Jay Schalin of the Martin Center wonders whether the UNC-Chapel Hill journalism school is really a “ministry of propaganda.”
Nikole Hannah-Jones has agreed to accept a Knight Chair in Race and Investigative Journalism in July.
According to a press release issued by the school, Hannah-Jones is a “Pulitzer Prize-winning investigative journalist and MacArthur Fellowship “Genius Grant” recipient who covers civil rights and racial injustice for The New York Times Magazine and was just elected to the American Academy of Arts & Sciences.” …
… But there is another perspective, one that almost seems to belong to another world than the one where academia resides. From this perspective, UNC’s hiring Hannah-Jones signals a degradation of journalistic standards, from one in which ethics and truth are prized to one in which a writer’s work is judged according to whether it serves a preferred political agenda.
For she has been exposed as somebody whose work is less journalism than an outpouring of emotions. The crown jewel of her career—leading a rewriting of the nation’s history called “The 1619 Project”—has been attacked and ridiculed by historians of all stripes and persuasions as unfactual and biased.
For instance, she claimed that “one of the primary reasons the colonists decided to declare their independence from Britain was because they wanted to protect the institution of slavery” as British anti-slavery sentiment grew.
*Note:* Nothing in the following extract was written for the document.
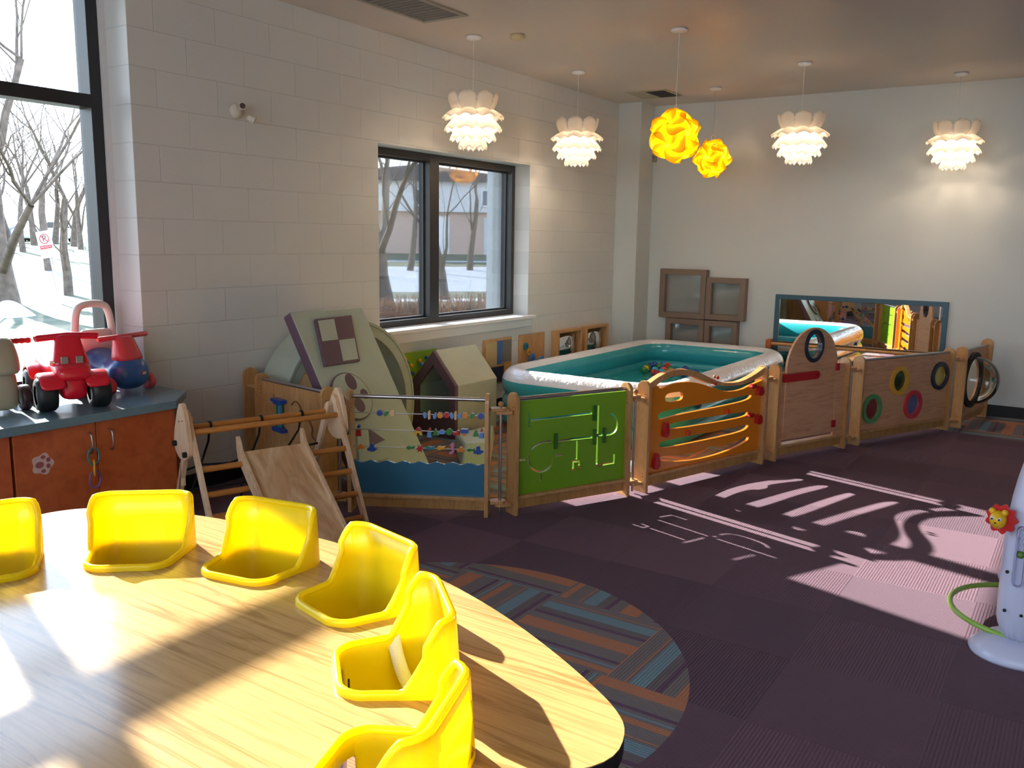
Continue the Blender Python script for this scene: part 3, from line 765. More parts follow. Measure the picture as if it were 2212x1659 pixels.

There is almost no hint of that in factual history. Certainly some Southern founding fathers wished to preserve slavery—that’s how we got the Three-fifths Compromise—but that came later, after we were already a free nation, during the discussion about the details of the new Constitution.
Many celebrated experts chimed in against Hannah-Jones’s take on our Founding. …
… The real goal of The 1619 Project was not historical or journalistic, but political agitation. And an angry, underhanded politics at that; Hannah-Jones admitted that her underlying intent is to get “white people to give up whiteness.” That is, to make them regard their identities as something abhorrent.